Yes, but consider that a hammer is a useful tool when you need to drive a nail or bash something, but not if what you are trying to do is drill a hole. I don't often think about wheaton levels. I spent/spend more time thinking about reverse fishbones and WoGs/systems thinking *when I'm doing theoretical/abstract thinking.*RoamingFrancis wrote: ↑Sun Sep 17, 2023 1:45 pmDo you think the Wheaton Levels are a useful framework?
But of my total thinking time, only a minority is spent on these sorts of things. Most of my thinking time is spent on puzzling out designs and solutions for my builds and other creative projects (writing, trips, relationships...).
In other words, I zoom up and down scales of thinking fluidly but tend to spend most of my time thinking at the project and action level. Higher level thinking happens when I sense friction or too much uncertainty and know that I ought to bump up a scale or two to check out the view from 30k feet. Similar (the exact same?) as the familiar feeling of having skipped too many Weekly Reviews.

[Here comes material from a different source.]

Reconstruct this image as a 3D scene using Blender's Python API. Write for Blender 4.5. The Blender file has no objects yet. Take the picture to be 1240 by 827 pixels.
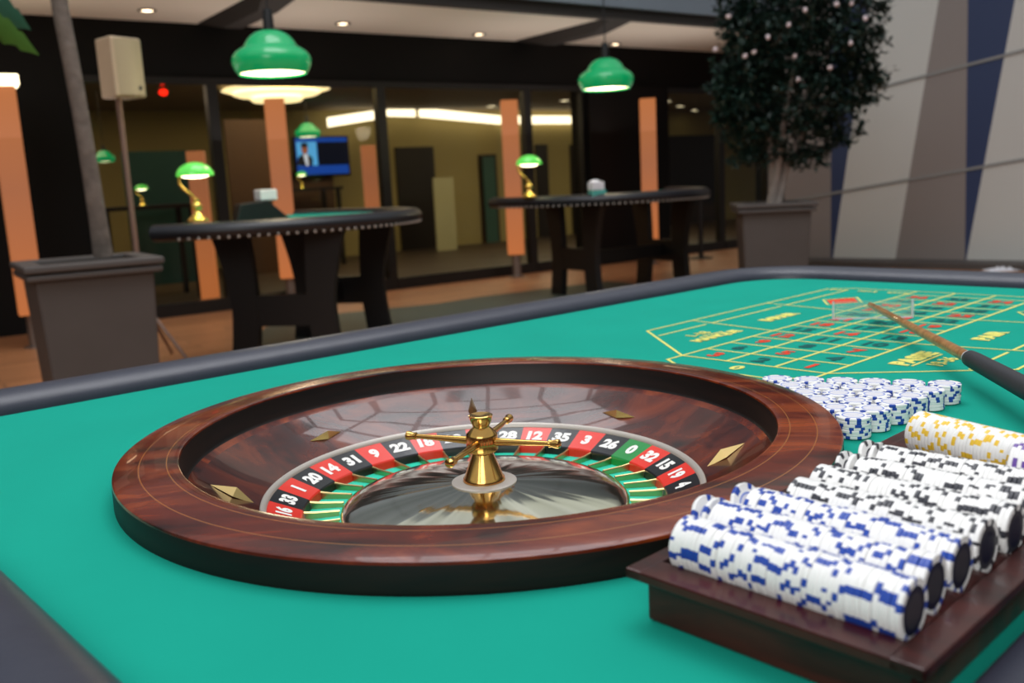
import bpy, bmesh, math, random
from mathutils import Vector, Matrix
random.seed(7)
C = bpy.context.scene.collection
PI = math.pi
W, H = 1240, 827

# ------------------------------------------------------------------ camera frame (metres, z up, felt of the roulette table at 0.80)
FELT = 0.80
CAM = Vector((0.0411, -1.0541, 0.3052 + FELT))
FPX = 1123.93
PITCH, ROLL = 0.17229, -0.0504
_F = Vector((0, math.cos(PITCH), -math.sin(PITCH)))
_R = Vector((1, 0, 0)); _U = _R.cross(_F)
RX = math.cos(ROLL) * _R + math.sin(ROLL) * _U
UX = math.cos(ROLL) * _U - math.sin(ROLL) * _R

def ray(px, py):
    return _F + RX * ((px - W / 2) / FPX) - UX * ((py - H / 2) / FPX)
def at(px, py, D):                       # point of the view ray at depth D beyond the camera
    r = ray(px, py); return CAM + r * (D / r.y)
def onz(px, py, z):                      # point of the view ray on the horizontal plane z
    r = ray(px, py); return CAM + r * ((z - CAM.z) / r.z)

# ------------------------------------------------------------------ materials
def lin(c):
    if isinstance(c, str):
        c = [int(c[i:i + 2], 16) / 255 for i in (0, 2, 4)]
        c = [x / 12.92 if x <= .04045 else ((x + .055) / 1.055) ** 2.4 for x in c]
    return (c[0], c[1], c[2], 1)
def pm(name, col, rough=.5, metal=0, emit=None, es=1, coat=0, noise=0, scale=20, bump=0, spec=.5, trans=0, alpha=1):
    m = bpy.data.materials.new(name); m.use_nodes = True
    nt = m.node_tree; b = nt.nodes['Principled BSDF']
    b.inputs['Base Color'].default_value = lin(col); b.inputs['Roughness'].default_value = rough
    b.inputs['Metallic'].default_value = metal; b.inputs['Coat Weight'].default_value = coat
    b.inputs['Coat Roughness'].default_value = .06
    b.inputs['Specular IOR Level'].default_value = spec
    b.inputs['Transmission Weight'].default_value = trans
    b.inputs['Alpha'].default_value = alpha
    if emit is not None:
        b.inputs['Emission Color'].default_value = lin(emit); b.inputs['Emission Strength'].default_value = es
    if noise or bump:
        tc = nt.nodes.new('ShaderNodeTexCoord'); n = nt.nodes.new('ShaderNodeTexNoise')
        n.inputs['Scale'].default_value = scale; n.inputs['Detail'].default_value = 4
        nt.links.new(tc.outputs['Object'], n.inputs['Vector'])
        if noise:
            mx = nt.nodes.new('ShaderNodeMix'); mx.data_type = 'RGBA'
            c = lin(col)
            mx.inputs['A'].default_value = tuple(x * (1 - noise) for x in c[:3]) + (1,)
            mx.inputs['B'].default_value = tuple(min(1, x * (1 + noise)) for x in c[:3]) + (1,)
            nt.links.new(n.outputs['Fac'], mx.inputs['Factor']); nt.links.new(mx.outputs['Result'], b.inputs['Base Color'])
        if bump:
            bp = nt.nodes.new('ShaderNodeBump'); bp.inputs['Strength'].default_value = bump; bp.inputs['Distance'].default_value = .01
            nt.links.new(n.outputs['Fac'], bp.inputs['Height']); nt.links.new(bp.outputs['Normal'], b.inputs['Normal'])
    return m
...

It sounds like you've got an intuition that becoming absorbed in theory isn't the right move. The WL discussion in particular probably isn't very relevant to your desire to level up. If you're having trouble feeling confident in deciding what actions to take, what skills to learn, etc, then maybe working with the concepts of reverse fishbones and wogs (chapter five) can be helpful to point you in the right direction.
An epiphany I had during the WoGshop at EREfest was that 'WoGs are useless: sketching WoGs is essential'. Every sketch I've ever made was useless to me after the fact, but the process of producing it generated/cultivated intuition/wisdom with respect to what actions to take.
It's important that the activity isn't abstract. It's a systems-thinking approach to pro-and-conning, stream of consciousness exploration, journaling, insight meditating, etc -- working with the actual events and decisions you have facing you.
And maybe the output of the exercise for you will be that you're wired different and these particular tools aren't useful for you. That'll be an educational success; you won't have to waste time with those tools in the future.